──────── Data lines ────────

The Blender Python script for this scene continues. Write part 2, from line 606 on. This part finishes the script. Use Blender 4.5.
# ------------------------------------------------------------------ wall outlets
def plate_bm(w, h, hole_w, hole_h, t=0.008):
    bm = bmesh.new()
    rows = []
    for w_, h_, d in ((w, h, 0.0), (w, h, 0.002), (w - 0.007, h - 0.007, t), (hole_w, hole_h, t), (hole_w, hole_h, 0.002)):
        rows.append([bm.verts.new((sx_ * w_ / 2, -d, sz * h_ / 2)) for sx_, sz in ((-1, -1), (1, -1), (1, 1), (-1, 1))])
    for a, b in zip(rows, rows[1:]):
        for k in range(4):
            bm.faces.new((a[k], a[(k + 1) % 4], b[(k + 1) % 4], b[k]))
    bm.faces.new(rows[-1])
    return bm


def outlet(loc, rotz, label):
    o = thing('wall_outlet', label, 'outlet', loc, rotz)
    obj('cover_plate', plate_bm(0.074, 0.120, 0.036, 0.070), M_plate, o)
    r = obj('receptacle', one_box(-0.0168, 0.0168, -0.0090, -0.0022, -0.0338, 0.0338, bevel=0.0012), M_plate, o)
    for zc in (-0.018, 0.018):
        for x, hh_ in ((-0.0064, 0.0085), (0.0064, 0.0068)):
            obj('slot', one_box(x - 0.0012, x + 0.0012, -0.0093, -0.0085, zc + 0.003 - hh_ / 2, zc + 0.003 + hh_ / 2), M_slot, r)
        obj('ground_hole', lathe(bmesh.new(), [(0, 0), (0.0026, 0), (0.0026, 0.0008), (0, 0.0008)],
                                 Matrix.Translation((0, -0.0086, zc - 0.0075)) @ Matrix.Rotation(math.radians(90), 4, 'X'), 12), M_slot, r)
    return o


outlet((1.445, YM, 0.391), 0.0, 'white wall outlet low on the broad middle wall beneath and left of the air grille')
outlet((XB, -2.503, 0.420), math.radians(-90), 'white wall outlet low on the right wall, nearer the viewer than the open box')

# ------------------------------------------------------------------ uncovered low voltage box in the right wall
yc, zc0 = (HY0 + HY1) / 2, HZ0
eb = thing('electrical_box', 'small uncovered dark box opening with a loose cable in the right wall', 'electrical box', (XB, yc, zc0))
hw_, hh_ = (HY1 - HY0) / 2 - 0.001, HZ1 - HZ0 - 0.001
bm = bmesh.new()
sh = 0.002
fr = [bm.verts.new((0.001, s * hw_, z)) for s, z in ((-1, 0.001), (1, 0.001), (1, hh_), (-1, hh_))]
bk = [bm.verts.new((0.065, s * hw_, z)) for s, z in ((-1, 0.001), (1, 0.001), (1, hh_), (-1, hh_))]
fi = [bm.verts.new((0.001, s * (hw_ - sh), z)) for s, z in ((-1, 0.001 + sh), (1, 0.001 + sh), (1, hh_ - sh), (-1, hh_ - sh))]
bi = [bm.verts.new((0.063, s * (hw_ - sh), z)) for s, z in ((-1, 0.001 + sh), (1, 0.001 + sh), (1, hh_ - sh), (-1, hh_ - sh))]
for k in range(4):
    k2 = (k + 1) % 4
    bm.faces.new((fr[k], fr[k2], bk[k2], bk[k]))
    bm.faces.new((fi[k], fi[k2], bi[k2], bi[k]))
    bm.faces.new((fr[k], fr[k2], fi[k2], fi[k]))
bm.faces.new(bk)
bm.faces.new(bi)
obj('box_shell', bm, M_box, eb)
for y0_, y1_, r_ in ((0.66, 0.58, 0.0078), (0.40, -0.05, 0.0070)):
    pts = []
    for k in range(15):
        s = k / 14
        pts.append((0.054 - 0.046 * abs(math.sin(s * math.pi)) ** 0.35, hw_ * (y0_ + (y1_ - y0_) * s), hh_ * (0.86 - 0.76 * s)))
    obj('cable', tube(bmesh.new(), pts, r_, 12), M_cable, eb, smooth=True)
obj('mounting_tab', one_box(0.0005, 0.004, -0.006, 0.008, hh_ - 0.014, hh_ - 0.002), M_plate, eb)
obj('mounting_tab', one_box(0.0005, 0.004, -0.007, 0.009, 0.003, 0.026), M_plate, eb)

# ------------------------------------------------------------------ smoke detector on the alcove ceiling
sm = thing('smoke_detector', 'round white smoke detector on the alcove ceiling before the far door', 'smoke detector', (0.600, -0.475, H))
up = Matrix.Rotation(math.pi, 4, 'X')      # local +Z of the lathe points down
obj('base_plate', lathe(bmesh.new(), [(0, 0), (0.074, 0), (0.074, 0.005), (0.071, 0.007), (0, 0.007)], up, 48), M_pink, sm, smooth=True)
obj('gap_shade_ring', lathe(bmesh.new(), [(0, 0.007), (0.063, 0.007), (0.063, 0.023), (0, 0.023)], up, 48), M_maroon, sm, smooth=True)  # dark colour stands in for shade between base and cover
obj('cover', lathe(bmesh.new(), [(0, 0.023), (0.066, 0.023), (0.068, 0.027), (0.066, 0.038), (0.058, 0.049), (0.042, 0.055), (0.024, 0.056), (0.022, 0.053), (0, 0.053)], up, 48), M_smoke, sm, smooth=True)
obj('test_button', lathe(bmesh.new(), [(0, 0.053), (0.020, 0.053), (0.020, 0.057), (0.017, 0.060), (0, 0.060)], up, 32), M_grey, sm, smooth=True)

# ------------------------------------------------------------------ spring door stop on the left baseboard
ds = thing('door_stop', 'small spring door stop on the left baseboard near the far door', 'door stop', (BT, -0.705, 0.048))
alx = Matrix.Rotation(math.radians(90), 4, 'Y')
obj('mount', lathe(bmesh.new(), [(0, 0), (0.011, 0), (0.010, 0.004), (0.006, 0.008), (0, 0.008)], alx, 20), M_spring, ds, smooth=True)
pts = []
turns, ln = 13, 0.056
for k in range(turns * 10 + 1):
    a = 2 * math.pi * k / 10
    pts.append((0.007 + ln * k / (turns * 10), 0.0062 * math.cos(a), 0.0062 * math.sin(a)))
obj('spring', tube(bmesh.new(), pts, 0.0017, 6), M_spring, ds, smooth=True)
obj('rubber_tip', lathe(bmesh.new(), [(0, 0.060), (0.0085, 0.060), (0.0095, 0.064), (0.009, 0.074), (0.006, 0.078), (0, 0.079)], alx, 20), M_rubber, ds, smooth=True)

────────

Give back exactly the material above from its opening line to the line bearing "outlet((XB, -2.503, 0.420), math.radians(-90), 'white".

The Blender Python script for this scene continues. Write part 2, from line 606 on. This part finishes the script. Use Blender 4.5.
# ------------------------------------------------------------------ wall outlets
def plate_bm(w, h, hole_w, hole_h, t=0.008):
    bm = bmesh.new()
    rows = []
    for w_, h_, d in ((w, h, 0.0), (w, h, 0.002), (w - 0.007, h - 0.007, t), (hole_w, hole_h, t), (hole_w, hole_h, 0.002)):
        rows.append([bm.verts.new((sx_ * w_ / 2, -d, sz * h_ / 2)) for sx_, sz in ((-1, -1), (1, -1), (1, 1), (-1, 1))])
    for a, b in zip(rows, rows[1:]):
        for k in range(4):
            bm.faces.new((a[k], a[(k + 1) % 4], b[(k + 1) % 4], b[k]))
    bm.faces.new(rows[-1])
    return bm


def outlet(loc, rotz, label):
    o = thing('wall_outlet', label, 'outlet', loc, rotz)
    obj('cover_plate', plate_bm(0.074, 0.120, 0.036, 0.070), M_plate, o)
    r = obj('receptacle', one_box(-0.0168, 0.0168, -0.0090, -0.0022, -0.0338, 0.0338, bevel=0.0012), M_plate, o)
    for zc in (-0.018, 0.018):
        for x, hh_ in ((-0.0064, 0.0085), (0.0064, 0.0068)):
            obj('slot', one_box(x - 0.0012, x + 0.0012, -0.0093, -0.0085, zc + 0.003 - hh_ / 2, zc + 0.003 + hh_ / 2), M_slot, r)
        obj('ground_hole', lathe(bmesh.new(), [(0, 0), (0.0026, 0), (0.0026, 0.0008), (0, 0.0008)],
                                 Matrix.Translation((0, -0.0086, zc - 0.0075)) @ Matrix.Rotation(math.radians(90), 4, 'X'), 12), M_slot, r)
    return o


outlet((1.445, YM, 0.391), 0.0, 'white wall outlet low on the broad middle wall beneath and left of the air grille')
outlet((XB, -2.503, 0.420), math.radians(-90), 'white wall outlet low on the right wall, nearer the viewer than the open box')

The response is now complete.